Trustees Annul Tender of Israeli Food Retailer, Saying Bids Too Low

'We want to get offers in the hundreds of millions of shekels, but we’re still not there.'

Ofer Vaknin

In a surprise announcement late on Monday, the trustees overseeing the sale of the Mega supermarket chain said they were annulling the tender because none of the bids submitted were high enough.

“We’re not calling the tender but we’re also in no hurry,” Ehud Gindes, who along with Gabi Trabelsi is managing the sale for the court, told TheMarker on Tuesday.  “The company is in stable condition and functioning and the offers we received were insufficient for a mess of pottage.”

Discount supermarket chain Rami Levy offered no more than 120 million shekels ($31.2 million), the lowest of the three bidders. Bikurey Hasade – Israel’s largest fresh produce wholesaler – and meat-packing company Oz Chicken offered 150 million, but the trustees said they weren’t confident the bid is serious.

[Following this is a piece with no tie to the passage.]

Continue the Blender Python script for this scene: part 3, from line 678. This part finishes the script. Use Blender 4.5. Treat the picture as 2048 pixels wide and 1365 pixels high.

A third bid by 13 small and medium-sized supermarket chains was to buy 77 of Mega’s 127 stores for 140 million shekels, but the group didn’t provide the 40 million shekels in guarantees required under the terms of the sale.

“We want to get offers in the hundreds of millions of shekels, but we’re still not there. In a more measured process we’ll get better results,” Gindes said.

Once Israel’s second-biggest supermarket chain, Mega has been under court protection from creditors for more than two months, but Gindes said it was faring well now. “True, the health of a business depends on having an owner, but right now we have our hand on the wheel and don’t feel there’s any hurry,” he said.